Half year results published by Indonesia’s PT Timah over the weekend showed that the state-controlled company boosted its tin sales volume by 15% year-on-year to 24,110 tonnes in January-June, despite a 51% decline in its tin ore production and purchases to only 11,693 tonnes in the period. The sales rise was made possible by a substantial rundown in stocks of refined tin, slags and concentrates. Timah’s refined metal stocks – 2,341 tonnes at end-June – are now at their lowest level in more than five years, while its total inventory has fallen from 26,003 tonnes tin content at the start of the year to 12,532 tonnes at end-June.

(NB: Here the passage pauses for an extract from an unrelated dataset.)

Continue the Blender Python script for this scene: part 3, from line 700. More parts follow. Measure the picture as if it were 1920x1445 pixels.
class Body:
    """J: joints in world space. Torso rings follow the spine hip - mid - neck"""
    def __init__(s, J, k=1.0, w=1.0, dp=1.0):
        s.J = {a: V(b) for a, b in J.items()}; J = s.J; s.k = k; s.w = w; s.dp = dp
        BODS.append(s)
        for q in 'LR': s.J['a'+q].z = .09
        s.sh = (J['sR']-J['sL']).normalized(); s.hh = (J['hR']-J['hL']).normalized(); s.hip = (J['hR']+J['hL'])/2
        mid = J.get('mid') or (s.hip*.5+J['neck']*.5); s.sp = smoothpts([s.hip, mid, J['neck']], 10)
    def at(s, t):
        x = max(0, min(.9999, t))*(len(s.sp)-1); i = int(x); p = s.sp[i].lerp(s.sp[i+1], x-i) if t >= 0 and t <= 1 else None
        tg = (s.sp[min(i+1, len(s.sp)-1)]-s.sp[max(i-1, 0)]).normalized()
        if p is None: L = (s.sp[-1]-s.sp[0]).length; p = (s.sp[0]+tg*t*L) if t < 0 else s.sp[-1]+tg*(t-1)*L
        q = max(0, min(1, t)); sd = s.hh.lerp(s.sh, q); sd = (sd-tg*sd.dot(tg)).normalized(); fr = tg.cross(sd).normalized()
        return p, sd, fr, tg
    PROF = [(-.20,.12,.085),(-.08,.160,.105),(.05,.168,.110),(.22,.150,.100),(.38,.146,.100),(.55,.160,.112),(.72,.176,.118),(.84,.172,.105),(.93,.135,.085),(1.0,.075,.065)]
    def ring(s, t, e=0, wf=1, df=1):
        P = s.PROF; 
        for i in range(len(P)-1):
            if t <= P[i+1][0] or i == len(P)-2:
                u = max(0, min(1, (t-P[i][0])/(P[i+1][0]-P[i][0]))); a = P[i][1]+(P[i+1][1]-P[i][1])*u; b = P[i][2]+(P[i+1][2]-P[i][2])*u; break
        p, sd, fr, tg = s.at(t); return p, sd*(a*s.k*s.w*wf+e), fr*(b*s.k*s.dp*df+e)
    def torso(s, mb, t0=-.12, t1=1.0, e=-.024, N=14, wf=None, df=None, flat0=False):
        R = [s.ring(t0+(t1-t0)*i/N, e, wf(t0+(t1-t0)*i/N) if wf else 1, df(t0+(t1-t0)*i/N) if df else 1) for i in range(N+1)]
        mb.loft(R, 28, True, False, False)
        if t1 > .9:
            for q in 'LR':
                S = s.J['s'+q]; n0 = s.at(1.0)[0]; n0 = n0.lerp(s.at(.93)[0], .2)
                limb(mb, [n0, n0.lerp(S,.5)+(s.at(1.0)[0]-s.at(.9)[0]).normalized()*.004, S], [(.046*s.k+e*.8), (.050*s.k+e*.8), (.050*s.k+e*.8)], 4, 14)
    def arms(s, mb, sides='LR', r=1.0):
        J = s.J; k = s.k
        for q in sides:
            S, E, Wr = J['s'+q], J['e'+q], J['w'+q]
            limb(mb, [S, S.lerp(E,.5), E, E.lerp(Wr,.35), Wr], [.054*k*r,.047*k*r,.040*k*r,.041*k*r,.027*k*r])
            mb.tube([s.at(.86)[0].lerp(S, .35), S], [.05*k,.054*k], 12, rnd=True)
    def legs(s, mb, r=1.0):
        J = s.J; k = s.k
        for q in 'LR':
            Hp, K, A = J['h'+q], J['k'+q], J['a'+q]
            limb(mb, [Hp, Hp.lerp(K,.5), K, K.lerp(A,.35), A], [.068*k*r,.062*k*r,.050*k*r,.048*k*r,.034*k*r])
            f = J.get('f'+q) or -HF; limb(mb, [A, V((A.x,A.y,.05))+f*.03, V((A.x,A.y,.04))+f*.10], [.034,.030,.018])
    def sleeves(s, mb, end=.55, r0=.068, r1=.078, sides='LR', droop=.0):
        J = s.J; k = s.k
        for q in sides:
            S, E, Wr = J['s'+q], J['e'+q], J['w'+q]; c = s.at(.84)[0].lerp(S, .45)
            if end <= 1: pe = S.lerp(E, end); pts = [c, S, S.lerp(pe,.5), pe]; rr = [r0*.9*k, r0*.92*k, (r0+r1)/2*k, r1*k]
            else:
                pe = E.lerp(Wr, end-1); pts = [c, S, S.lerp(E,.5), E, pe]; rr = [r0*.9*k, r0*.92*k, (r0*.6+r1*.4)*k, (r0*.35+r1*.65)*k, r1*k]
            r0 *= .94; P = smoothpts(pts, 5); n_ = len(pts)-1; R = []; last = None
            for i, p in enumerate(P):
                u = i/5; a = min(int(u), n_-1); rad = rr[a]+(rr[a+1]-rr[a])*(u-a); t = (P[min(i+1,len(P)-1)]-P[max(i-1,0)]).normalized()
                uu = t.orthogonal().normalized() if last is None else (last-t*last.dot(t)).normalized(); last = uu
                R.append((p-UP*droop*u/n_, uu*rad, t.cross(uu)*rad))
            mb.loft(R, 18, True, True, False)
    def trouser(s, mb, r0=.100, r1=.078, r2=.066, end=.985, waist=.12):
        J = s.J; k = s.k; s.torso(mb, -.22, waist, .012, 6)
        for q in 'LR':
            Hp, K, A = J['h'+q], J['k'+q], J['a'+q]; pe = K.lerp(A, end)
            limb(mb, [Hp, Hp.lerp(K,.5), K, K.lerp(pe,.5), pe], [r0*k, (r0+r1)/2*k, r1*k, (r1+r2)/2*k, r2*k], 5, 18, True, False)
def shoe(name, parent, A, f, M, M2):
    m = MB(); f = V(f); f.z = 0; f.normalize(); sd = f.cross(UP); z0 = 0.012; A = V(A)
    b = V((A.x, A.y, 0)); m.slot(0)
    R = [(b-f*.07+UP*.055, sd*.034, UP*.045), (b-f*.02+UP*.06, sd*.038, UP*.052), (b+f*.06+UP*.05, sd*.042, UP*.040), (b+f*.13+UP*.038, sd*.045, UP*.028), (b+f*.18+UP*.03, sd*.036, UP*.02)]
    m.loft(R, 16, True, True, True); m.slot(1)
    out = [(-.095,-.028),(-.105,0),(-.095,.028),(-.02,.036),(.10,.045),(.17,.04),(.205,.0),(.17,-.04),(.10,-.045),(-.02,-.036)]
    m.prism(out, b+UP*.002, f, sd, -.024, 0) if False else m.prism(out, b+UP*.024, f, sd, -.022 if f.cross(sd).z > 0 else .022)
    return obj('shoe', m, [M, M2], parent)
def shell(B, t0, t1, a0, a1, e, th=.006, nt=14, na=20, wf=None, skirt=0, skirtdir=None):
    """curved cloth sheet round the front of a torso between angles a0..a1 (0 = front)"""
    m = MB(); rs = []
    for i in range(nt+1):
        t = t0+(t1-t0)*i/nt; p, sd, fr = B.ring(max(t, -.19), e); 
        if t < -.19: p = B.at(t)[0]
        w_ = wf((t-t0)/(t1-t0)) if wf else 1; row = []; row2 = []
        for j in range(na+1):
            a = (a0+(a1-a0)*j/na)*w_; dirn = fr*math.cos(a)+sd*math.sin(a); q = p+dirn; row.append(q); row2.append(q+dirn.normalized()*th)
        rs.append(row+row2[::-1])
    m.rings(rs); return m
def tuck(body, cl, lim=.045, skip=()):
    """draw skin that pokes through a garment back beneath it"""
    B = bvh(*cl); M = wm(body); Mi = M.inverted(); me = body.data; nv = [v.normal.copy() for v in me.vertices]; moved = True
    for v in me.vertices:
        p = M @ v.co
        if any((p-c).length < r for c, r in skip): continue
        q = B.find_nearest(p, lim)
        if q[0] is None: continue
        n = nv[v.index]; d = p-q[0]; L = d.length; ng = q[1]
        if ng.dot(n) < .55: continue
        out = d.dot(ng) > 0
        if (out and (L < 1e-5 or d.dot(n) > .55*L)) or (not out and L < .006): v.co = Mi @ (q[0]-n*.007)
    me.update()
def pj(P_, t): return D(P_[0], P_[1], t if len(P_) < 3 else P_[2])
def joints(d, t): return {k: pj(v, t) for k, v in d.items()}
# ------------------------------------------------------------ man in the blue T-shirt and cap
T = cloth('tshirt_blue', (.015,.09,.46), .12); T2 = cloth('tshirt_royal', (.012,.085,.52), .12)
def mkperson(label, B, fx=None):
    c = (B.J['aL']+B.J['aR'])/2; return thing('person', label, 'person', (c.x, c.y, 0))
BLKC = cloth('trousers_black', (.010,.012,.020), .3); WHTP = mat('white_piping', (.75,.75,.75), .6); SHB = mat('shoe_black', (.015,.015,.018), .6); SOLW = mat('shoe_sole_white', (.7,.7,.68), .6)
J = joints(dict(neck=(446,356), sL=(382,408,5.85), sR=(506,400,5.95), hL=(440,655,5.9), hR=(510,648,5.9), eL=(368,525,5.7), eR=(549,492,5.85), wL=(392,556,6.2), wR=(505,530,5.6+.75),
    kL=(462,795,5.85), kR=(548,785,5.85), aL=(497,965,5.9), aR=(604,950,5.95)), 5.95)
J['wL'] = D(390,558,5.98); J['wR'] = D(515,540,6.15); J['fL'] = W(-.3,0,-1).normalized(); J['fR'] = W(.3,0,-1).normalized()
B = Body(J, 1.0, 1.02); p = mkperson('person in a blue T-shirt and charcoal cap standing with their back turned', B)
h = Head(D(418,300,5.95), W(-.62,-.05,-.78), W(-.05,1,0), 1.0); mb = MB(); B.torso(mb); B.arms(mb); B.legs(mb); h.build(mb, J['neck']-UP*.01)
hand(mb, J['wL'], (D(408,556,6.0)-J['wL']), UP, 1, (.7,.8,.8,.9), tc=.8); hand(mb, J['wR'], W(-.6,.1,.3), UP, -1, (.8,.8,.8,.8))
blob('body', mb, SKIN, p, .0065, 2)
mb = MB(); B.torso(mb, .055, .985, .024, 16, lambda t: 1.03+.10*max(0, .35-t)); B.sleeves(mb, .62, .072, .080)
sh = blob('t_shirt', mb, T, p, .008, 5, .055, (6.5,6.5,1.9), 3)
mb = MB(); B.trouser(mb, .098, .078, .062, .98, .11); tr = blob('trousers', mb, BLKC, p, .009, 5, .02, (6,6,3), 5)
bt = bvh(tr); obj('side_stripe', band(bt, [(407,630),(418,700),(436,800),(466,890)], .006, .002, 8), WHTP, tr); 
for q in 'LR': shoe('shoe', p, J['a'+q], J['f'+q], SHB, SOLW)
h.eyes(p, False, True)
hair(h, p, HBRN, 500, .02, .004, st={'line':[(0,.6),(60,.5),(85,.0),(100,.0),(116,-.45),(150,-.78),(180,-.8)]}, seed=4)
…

The company reported that tin sales to Asia in January-June amounted to 15,058 tonnes (62% of total sales), while those to Europe, America and the domestic market were 6,530 tonnes (27%), 1,945 tonnes (8%) and 577 tonnes (2%) respectively. No comparative figures by region for last year were given.

On production the main positive news is that offshore output of tin-in-concentrate rose by 11% year-on-year to 7,075 tonnes in the first half. There are now 36 cutter suction dredges operating on Timah’s mining leases (32 of which are operated by contractors), as well as the company’s 12 large bucket ladder vessels. Meanwhile onshore production and purchases of 4,618 tonnes slumped by 73%. Onshore feed comes from 15 larger scale scale units operated by the company or contractors and 1,635 small scale mines.

Timah’s cash flow (EBITDA) in the period fell by 83% to Rp 278.7 billion (US$25.3 million), while net income fell by 96% to Rp 42.9 billion ($3.9 million).